The California Supreme Court held a law changing the manner of the publication of the delinquent tax list, applicable only in Los Angeles county, unconstitutional. See Consolidated Printing Publishing Co. v. Allen, 18 Cal. 2d 63, 112 P.2d 884.

A three-judge federal court, with the Supreme Court of the United States affirming, held a Michigan law creating a county board of review, applicable only to Wayne county where Detroit is situated, was unconstitutional. See Great Lakes Steel Corp. v. Lafferty, D.C., 12 F. Supp. 55, affirmed Wayne County Board of Review v. Great Lakes Steel Corp., 300 U.S. 29, 57 S. Ct. 329,81 L. Ed. 485.

The Supreme Court of Wisconsin held a law eliminating *729 publication of the delinquent tax list and providing only for a published notice of sale, applicable only to Milwaukee county, was unconstitutional. See Pedro v. Grootemaat, 174 Wis. 412,183 N.W. 153.

The Supreme Court of Kentucky held that the high population of Louisville afforded no reasonable classification upon which to base a law, applicable only to Louisville, providing for monthly advancement of salary and expenses to the city assessor (James v. Barry, 138 Ky. 656, 128 S.W. 1070), or providing for registering of motor vehicles by the state tax commission employees in Louisville only (Nuetzel v.

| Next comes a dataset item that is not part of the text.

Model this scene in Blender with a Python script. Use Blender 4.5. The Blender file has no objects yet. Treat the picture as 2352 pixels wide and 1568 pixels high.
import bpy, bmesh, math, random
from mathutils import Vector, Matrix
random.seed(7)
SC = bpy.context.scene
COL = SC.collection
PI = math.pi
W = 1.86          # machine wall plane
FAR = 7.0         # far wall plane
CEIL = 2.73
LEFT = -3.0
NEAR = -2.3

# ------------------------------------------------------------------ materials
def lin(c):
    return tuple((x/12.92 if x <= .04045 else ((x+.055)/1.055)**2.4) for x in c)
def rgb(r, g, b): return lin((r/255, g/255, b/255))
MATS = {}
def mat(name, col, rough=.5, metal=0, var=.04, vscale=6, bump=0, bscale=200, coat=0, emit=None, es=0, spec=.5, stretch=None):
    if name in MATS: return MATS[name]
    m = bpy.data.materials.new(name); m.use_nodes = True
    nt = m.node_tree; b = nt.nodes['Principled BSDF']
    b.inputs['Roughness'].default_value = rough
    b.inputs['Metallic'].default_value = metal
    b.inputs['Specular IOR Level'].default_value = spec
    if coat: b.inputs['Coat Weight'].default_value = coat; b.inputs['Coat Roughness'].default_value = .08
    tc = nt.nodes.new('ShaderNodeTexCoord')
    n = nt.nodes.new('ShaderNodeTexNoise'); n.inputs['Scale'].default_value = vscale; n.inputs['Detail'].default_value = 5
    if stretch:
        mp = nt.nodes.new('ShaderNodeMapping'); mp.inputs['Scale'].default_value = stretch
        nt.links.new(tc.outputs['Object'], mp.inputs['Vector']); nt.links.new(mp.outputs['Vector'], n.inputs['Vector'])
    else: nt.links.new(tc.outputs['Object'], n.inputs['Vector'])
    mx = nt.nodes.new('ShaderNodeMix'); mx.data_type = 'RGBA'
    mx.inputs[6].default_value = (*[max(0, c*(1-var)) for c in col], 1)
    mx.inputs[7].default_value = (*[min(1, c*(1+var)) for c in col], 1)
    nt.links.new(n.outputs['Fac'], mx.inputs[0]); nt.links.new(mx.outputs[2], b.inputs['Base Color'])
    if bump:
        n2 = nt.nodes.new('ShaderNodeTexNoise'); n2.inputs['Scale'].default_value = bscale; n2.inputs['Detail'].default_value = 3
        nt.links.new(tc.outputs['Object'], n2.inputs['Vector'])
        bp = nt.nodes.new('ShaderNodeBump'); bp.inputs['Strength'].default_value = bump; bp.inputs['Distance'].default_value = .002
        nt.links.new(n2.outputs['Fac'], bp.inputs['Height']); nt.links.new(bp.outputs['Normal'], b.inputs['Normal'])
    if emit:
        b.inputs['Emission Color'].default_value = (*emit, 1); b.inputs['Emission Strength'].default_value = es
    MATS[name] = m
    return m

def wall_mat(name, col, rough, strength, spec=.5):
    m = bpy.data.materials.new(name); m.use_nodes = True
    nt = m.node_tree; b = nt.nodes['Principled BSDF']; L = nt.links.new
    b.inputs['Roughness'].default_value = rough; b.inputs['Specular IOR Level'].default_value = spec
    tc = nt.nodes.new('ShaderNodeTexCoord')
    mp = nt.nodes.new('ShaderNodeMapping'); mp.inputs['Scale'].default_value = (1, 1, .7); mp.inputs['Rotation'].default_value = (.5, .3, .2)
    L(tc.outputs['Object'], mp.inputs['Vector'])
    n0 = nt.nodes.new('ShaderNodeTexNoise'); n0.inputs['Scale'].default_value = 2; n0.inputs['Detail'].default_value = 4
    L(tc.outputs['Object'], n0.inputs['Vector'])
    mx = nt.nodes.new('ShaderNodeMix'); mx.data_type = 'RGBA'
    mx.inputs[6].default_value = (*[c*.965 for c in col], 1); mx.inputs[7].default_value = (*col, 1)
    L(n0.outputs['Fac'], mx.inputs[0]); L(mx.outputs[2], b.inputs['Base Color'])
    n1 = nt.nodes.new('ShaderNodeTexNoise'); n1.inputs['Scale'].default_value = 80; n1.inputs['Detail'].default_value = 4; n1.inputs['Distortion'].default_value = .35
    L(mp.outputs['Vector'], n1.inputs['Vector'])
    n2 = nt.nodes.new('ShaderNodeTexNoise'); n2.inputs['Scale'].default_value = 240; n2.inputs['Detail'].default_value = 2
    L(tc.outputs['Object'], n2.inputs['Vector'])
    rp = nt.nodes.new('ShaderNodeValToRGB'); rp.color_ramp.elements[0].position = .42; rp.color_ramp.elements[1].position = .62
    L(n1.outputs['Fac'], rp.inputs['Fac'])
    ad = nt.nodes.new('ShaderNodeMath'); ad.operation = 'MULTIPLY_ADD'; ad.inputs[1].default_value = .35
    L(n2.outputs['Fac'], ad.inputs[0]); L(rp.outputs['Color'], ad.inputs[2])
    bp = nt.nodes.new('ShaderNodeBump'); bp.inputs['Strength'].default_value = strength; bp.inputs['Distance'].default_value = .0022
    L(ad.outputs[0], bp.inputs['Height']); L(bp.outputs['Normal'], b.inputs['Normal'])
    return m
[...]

State Tax Commission, 205 Ky. 124,265 S.W. 606), or providing for the appointment of the city alcoholic-beverage administrator by the State Tax Commissioner of Revenue in Louisville only (Chandler v. City of Louisville,277 Ky. 79, 125 S.W.2d 1026).

For other cases involving the same question, see, Gaylord v. Hubbard, 56 Ohio St. 25, 46 N.E. 66; Felts v. Linton, 217 Ky. 305, 289 S.W. 312; Douglass v. Watson, 186 S.C. 34, 195 S.E. 116; State v. Dixon, 215 N.C. 161, 1 S.E.2d 521; Droege v. McInerney,120 Ky. 796, 87 S.W. 1085; Quesinberry v. Hull, 159 Va. 270,165 S.E. 382; Raymond v. Township Council of Teaneck,118 N.J. Law 109, 191 A. 480; Stevens v. McDowell, 151 Kan. 316, 98 P.2d 410. See, also, 12 Am. Jur. 151, section 481.

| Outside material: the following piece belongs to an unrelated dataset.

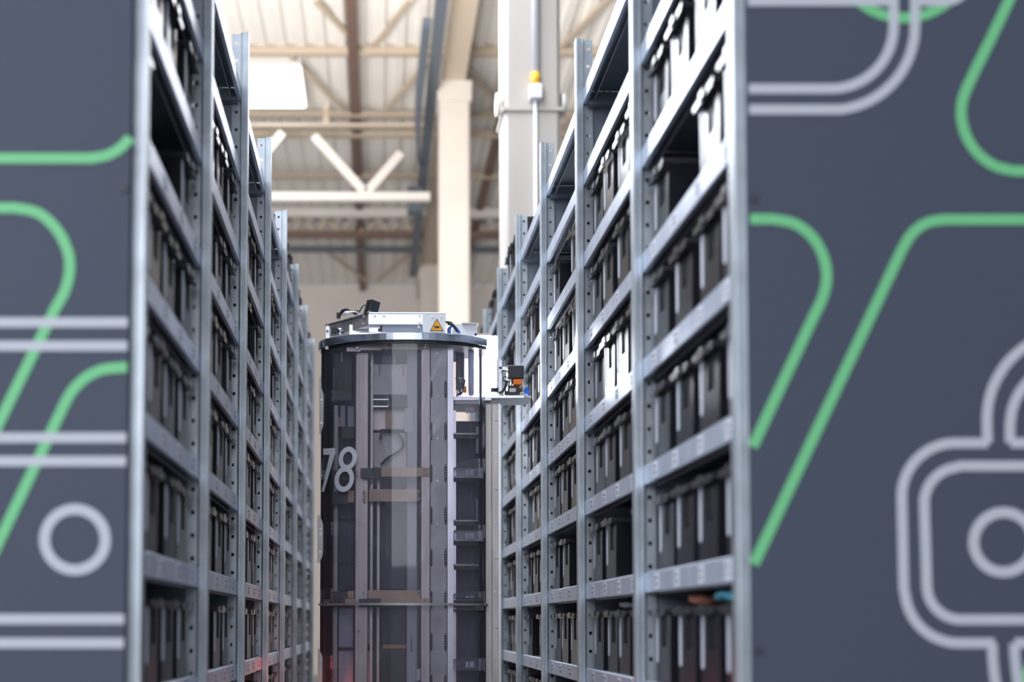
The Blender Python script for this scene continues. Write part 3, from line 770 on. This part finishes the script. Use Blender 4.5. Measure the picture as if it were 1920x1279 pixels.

All of these cases were decided under constitutional provisions similar to ours, forbidding nonuniform legislation. In each of them the courts held the population classification afforded no basis for the law, and the statute in each instance was held unconstitutional.

To uphold the reasonableness of this classification of 125,000 population to do the things this law purports to do is to open the door for the worst kind of class legislation. If 125,000 population can be made the basis upon which cities are to lose two thirds of the appointing power over such important offices as assessor and boards of review, then it can be made the basis upon which they lose all power to so appoint. If one third of the appointing power can be lodged in persons who are not residents of the city, then the full appointing power can be placed outside the city. The reasoning that supports this law *730 would uphold the right of the legislature to pass a law transferring to the state tax commission the duty of assessment and the power of review in large cities.

The legislative history of this law shows that it was introduced by the senator from Polk county and it passed both houses without a dissenting vote, and, presumably, without debate. It is clear that Des Moines wanted the law. It was not enacted after committee study or deliberation. It is what some of the courts call "courtesy legislation." Des Moines should take care lest a future legislature use its population as a basis upon which to predicate more special legislation that perhaps it would not want. We should not here uphold the law by a "courtesy decision." The too-ready resort to the legislature to enact a palpably special law to cure local ills should be discouraged. The departure from the constitutional admonition is fraught with danger. The classification of 125,000 that begins life here, as a matter of courtesy, will remain as authority for the imposition of other special laws. I would reject such a lax view of the constitutional provision as is demonstrated by the majority opinion and insist upon its scrupulous observance. The force of the majority opinion is a ruling that the legislature had the right to force this law upon the citizens of Des Moines if not one single citizen wanted it. I am unable to concede that such power is lodged in that body under the Constitution of Iowa. I would reverse.